The rebel group, known by its initials FDLR, “is fully integrated into” the Congolese army, the statement said. Although Rwanda has long cited a threat posed by FLDR, authorities there had never admitted to a military presence in eastern Congo.

Congolese authorities accuse the central African country of actively supporting M23.

Congo’s U.N. Ambassador Zenon Ngay Mukongo urged the Security Council to demand that Rwanda withdraw its troops from the country without pre-conditions, and halt all support for M23.

He accused Rwanda’s army of illegally occupying part of the eastern province of North Kivu, and of providing support to M23 to destabilize Congo and “to pillage our riches, our wealth in ore and minerals” in the east.

Mukongo told the council that no attack by the FDLR from Congolese territory has been recorded against Rwanda for more than two decades. As for Rwanda’s fears of genocide, he said its minority Tutsis hold power over the majority Hutus, and that will never happen in Congo which he said has hundreds of tribes, “and we live together.”

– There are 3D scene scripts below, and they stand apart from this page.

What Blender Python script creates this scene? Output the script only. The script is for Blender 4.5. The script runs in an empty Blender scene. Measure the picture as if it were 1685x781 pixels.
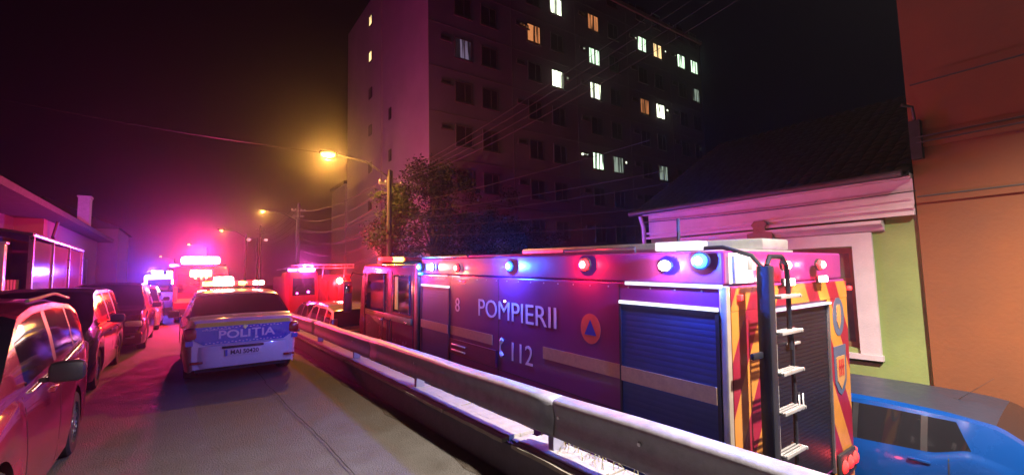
import bpy, bmesh, math, random
from mathutils import Matrix, Vector
random.seed(7)
D = bpy.data
scene = bpy.context.scene
COL = scene.collection

# ------------------------------------------------------------------ camera
cd = D.cameras.new('camera')
cd.sensor_width = 36.0
cd.lens = 36.0 * 735.0 / 1685.0
cd.clip_start = 0.05
cd.clip_end = 3000
cam = D.objects.new('camera', cd)
COL.objects.link(cam)
R_ = Vector((0.810843, -0.584834, -0.022418)); U_ = Vector((-0.029883, -0.079625, 0.996377)); F_ = Vector((0.5845, 0.807235, 0.08204))
cam.matrix_world = Matrix(((R_.x, U_.x, -F_.x, 0), (R_.y, U_.y, -F_.y, 0), (R_.z, U_.z, -F_.z, 1.7), (0, 0, 0, 1)))
scene.camera = cam

# ------------------------------------------------------------------ night sky, exposure
w = D.worlds.new('World'); scene.world = w; w.use_nodes = True
nt = w.node_tree; nt.nodes.clear()
out = nt.nodes.new('ShaderNodeOutputWorld')
bgS = nt.nodes.new('ShaderNodeBackground'); bgN = nt.nodes.new('ShaderNodeBackground')
sky = nt.nodes.new('ShaderNodeTexSky'); sky.sky_type = 'NISHITA'; sky.sun_disc = False
sky.sun_elevation = math.radians(-7); sky.sun_rotation = math.radians(200)
add = nt.nodes.new('ShaderNodeAddShader')
nt.links.new(sky.outputs[0], bgS.inputs[0]); bgS.inputs[1].default_value = 0.004
bgN.inputs[0].default_value = (0.55, 0.12, 0.8, 1); bgN.inputs[1].default_value = 0.0022   # lamp-lit urban night sky
nt.links.new(bgS.outputs[0], add.inputs[0]); nt.links.new(bgN.outputs[0], add.inputs[1]); nt.links.new(add.outputs[0], out.inputs[0])
scene.view_settings.view_transform = 'Standard'; scene.view_settings.look = 'None'
scene.view_settings.exposure = 0.0; scene.view_settings.gamma = 1.0
cy = scene.cycles
cy.use_denoising = True
cy.max_bounces = 6; cy.diffuse_bounces = 2; cy.glossy_bounces = 3; cy.volume_bounces = 0; cy.transmission_bounces = 3
cy.sample_clamp_indirect = 4.0
cy.caustics_reflective = False; cy.caustics_refractive = False

# ------------------------------------------------------------------ materials
MATS = {}
def mat(name, col, rough=0.6, metal=0.0, var=0.12, nscale=6.0, bump=0.0, bscale=40.0, emit=None, estr=0.0, coat=0.0, spec=0.5, rvar=0.1):
    if name in MATS: return MATS[name]
    m = D.materials.new(name); m.use_nodes = True
    t = m.node_tree; b = t.nodes['Principled BSDF']
    b.inputs['Metallic'].default_value = metal
    b.inputs['Specular IOR Level'].default_value = spec
    b.inputs['Coat Weight'].default_value = coat
    b.inputs['Coat Roughness'].default_value = 0.06
    tc = t.nodes.new('ShaderNodeTexCoord')
    n = t.nodes.new('ShaderNodeTexNoise'); n.inputs['Scale'].default_value = nscale; n.inputs['Detail'].default_value = 6; n.inputs['Roughness'].default_value = .65
    t.links.new(tc.outputs['Object'], n.inputs['Vector'])
    mr = t.nodes.new('ShaderNodeMapRange'); mr.inputs[1].default_value = .3; mr.inputs[2].default_value = .7; mr.inputs[3].default_value = 1 - var; mr.inputs[4].default_value = 1 + var
    t.links.new(n.outputs['Fac'], mr.inputs[0])
    mx = t.nodes.new('ShaderNodeVectorMath'); mx.operation = 'SCALE'; mx.inputs[0].default_value = col[:3]
    t.links.new(mr.outputs[0], mx.inputs['Scale']); t.links.new(mx.outputs[0], b.inputs['Base Color'])
    mr2 = t.nodes.new('ShaderNodeMapRange'); mr2.inputs[1].default_value = .3; mr2.inputs[2].default_value = .7
    mr2.inputs[3].default_value = max(0.02, rough * (1 - rvar * 2)); mr2.inputs[4].default_value = min(1, rough * (1 + rvar * 2))
    t.links.new(n.outputs['Fac'], mr2.inputs[0]); t.links.new(mr2.outputs[0], b.inputs['Roughness'])
    if bump > 0:
        n2 = t.nodes.new('ShaderNodeTexNoise'); n2.inputs['Scale'].default_value = bscale; n2.inputs['Detail'].default_value = 5
        t.links.new(tc.outputs['Object'], n2.inputs['Vector'])
        bp = t.nodes.new('ShaderNodeBump'); bp.inputs['Strength'].default_value = bump; bp.inputs['Distance'].default_value = .02
        t.links.new(n2.outputs['Fac'], bp.inputs['Height']); t.links.new(bp.outputs[0], b.inputs['Normal'])
    if emit:
        b.inputs['Emission Color'].default_value = (*emit, 1); b.inputs['Emission Strength'].default_value = estr
    MATS[name] = m
    return m

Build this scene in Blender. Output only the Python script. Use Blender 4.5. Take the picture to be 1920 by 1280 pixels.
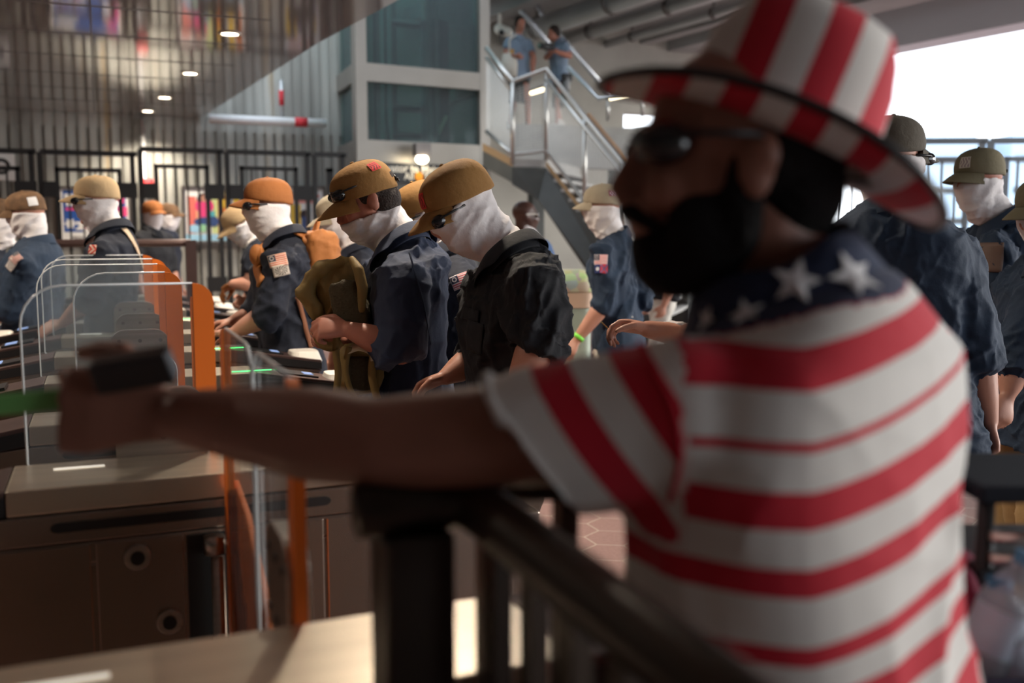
import bpy, math, random
import numpy as np
from mathutils import Vector, Matrix, noise
from mathutils.bvhtree import BVHTree
random.seed(7)
PI = math.pi
for o in list(bpy.data.objects): bpy.data.objects.remove(o, do_unlink=True)
SC = bpy.context.scene
COL = SC.collection
# ------------------------------------------------------------------ camera
F = 1920*35/36.0; CAMZ = 1.5; YAW = math.radians(22.4); TH = math.atan(205/F)
cam = bpy.data.cameras.new('camera'); cam.lens = 35; cam.sensor_width = 36
cam.dof.use_dof = True; cam.dof.focus_distance = 3.15; cam.dof.aperture_fstop = 2.1
cam.clip_start = .05; cam.clip_end = 500
camo = bpy.data.objects.new('camera', cam); COL.objects.link(camo)
camo.location = (0, 0, CAMZ); camo.rotation_euler = (PI/2-TH, 0, -YAW)
SC.camera = camo
# ------------------------------------------------------------------ world, lights, exposure
SC.view_settings.view_transform = 'Standard'; SC.view_settings.look = 'None'
SC.view_settings.gamma = 1; SC.view_settings.use_curve_mapping = False
SC.view_settings.exposure = 0.0
SC.cycles.transparent_max_bounces = 32
w = bpy.data.worlds.new('world'); SC.world = w; w.use_nodes = True
wn = w.node_tree; bgn = wn.nodes['Background']
tc = wn.nodes.new('ShaderNodeTexCoord'); sp = wn.nodes.new('ShaderNodeSeparateXYZ'); cr = wn.nodes.new('ShaderNodeValToRGB')
wn.links.new(tc.outputs['Generated'], sp.inputs[0]); wn.links.new(sp.outputs['Z'], cr.inputs[0]); wn.links.new(cr.outputs[0], bgn.inputs[0])
cr.color_ramp.elements[0].position = 0.0; cr.color_ramp.elements[0].color = (.9, .95, 1, 1)
cr.color_ramp.elements[1].position = .6; cr.color_ramp.elements[1].color = (.78, .87, 1, 1)
bgn.inputs[1].default_value = 3.2
def area_light(name, loc, rot, size, power, color, sy=None):
    l = bpy.data.lights.new(name, 'AREA'); l.energy = power; l.color = color; l.size = size
    if sy: l.shape = 'RECTANGLE'; l.size_y = sy
    o = bpy.data.objects.new(name, l); COL.objects.link(o); o.location = loc; o.rotation_euler = rot; return o
sun = bpy.data.lights.new('sun', 'SUN'); sun.energy = 3.2; sun.angle = math.radians(25); sun.color = (1, .95, .88)
suno = bpy.data.objects.new('sun', sun); COL.objects.link(suno)
suno.rotation_euler = Vector((-1, .38, -.20)).to_track_quat('-Z', 'Y').to_euler()

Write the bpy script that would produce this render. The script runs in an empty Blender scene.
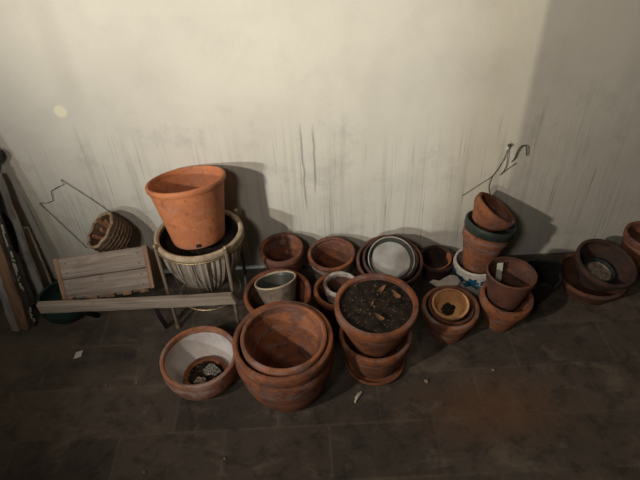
import bpy, bmesh, math, random
from mathutils import Vector, Matrix, Euler, noise
R = math.radians
random.seed(7)
S = bpy.context.scene
COL = S.collection

# ------------------------------------------------------------------ camera
cam_data = bpy.data.cameras.new('camera')
cam_data.sensor_fit = 'HORIZONTAL'
cam_data.sensor_width = 36.0
cam_data.lens = 36.0 * 560.0 / 640.0
cam_data.clip_start = 0.02
cam = bpy.data.objects.new('camera', cam_data)
COL.objects.link(cam)
_p, _r = R(40.7), R(3.0)
_F = Vector((0, math.cos(_p), -math.sin(_p)))
_X0 = Vector((1, 0, 0))
_Y0 = Vector((0, math.sin(_p), math.cos(_p)))
_X = math.cos(_r) * _X0 - math.sin(_r) * _Y0
_Y = math.sin(_r) * _X0 + math.cos(_r) * _Y0
_M = Matrix((_X, _Y, -_F)).transposed().to_4x4()
_M.translation = Vector((0, -1.70, 1.6))
cam.matrix_world = _M
S.camera = cam

# ------------------------------------------------------------------ world, exposure
S.view_settings.view_transform = 'Standard'
S.view_settings.look = 'None'
S.view_settings.gamma = 1.0
S.view_settings.use_curve_mapping = False
S.view_settings.exposure = 0.0
W = bpy.data.worlds.new('room_fill')
S.world = W
W.use_nodes = True
W.node_tree.nodes['Background'].inputs[0].default_value = (1.0, 0.93, 0.90, 1)
W.node_tree.nodes['Background'].inputs[1].default_value = 0.016

# ------------------------------------------------------------------ lamps
def spot(name, loc, target, power, color, radius, angle, blend):
    l = bpy.data.lights.new(name, 'SPOT')
    l.energy = power; l.color = color; l.shadow_soft_size = radius
    l.spot_size = R(angle); l.spot_blend = blend
    o = bpy.data.objects.new(name, l)
    COL.objects.link(o)
    o.location = loc
    o.rotation_euler = (Vector(target) - Vector(loc)).to_track_quat('-Z', 'Y').to_euler()
    return o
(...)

He stressed that Tutsis in Congo are Congolese, and “the problems of the Congolese Tutsis will be resolved in the Congo by Congolese.”

“So you stay home!,” Mukongo said, as Rwanda’s U.N. Ambassador Ernest Rwamucyo, sat across from him at the Security Council’s horseshoe-shaped table.

Rwamucyo said the integration of the “genocidal FDLR” into the Congolese army is government policy and a great concern to his country.

This alliance continues to target innocent Kinyarwanda speaking Tutsis with violence, hate speech and murders, he said.

“We are at the brink of a very serious catastrophe in the region as a result of this,” he said, warning of another possible genocide.

The recent escalation of the conflict in eastern Congo is taking place in the context of calls by the presidents of Congo and Burundi for regime change in Rwanda, Rwamucyo said.

To solve the complex security challenges in the region, he said, “a non-negotiable requirement” is ending Congo’s support for the FDLR and ensuring the armed group’s demobilization and repatriation to Rwanda.

Fighting near Goma, the region’s largest city, has intensified in recent days as M23 rebels threatened to take over the metropolis. Residents of the nearby town of Sake have been fleeing fierce fighting between Congolese government troops and the group.

France’s U.N. Ambassador Nicolas de Rivière condemned M23’s recent offensive against Sake and Rwanda’s support for M23 and its presence on Ciongolese territory. “This must end,” he said, stressing that “a threshold has been crossed” by its deployment of anti-aircraft systems in Congo.

Wood, the U.S. deputy ambassador, urged the international community to take immediate steps to end the fighting and de-escalate tensions between Congo and Rwanda.

Millions of people face a grave humanitarian crisis and the scale of displacement, human rights abuses and gender based violence is “appalling,” he said.

Eastern Congo already had one of the world’s worst humanitarian crises, with nearly 6 million people previously displaced because of conflict, according to the U.N. Refugee Agency. There are concerns a new disaster could largely go unnoticed because of the attention on the war in Gaza and Russia’s invasion of Ukraine.

Wood echoed U.S. calls for M23 to immediate halt attacks and withdraw from the area, and for Rwanda to end its support for the armed group and immediately withdraw its forces and missile systems from Congo.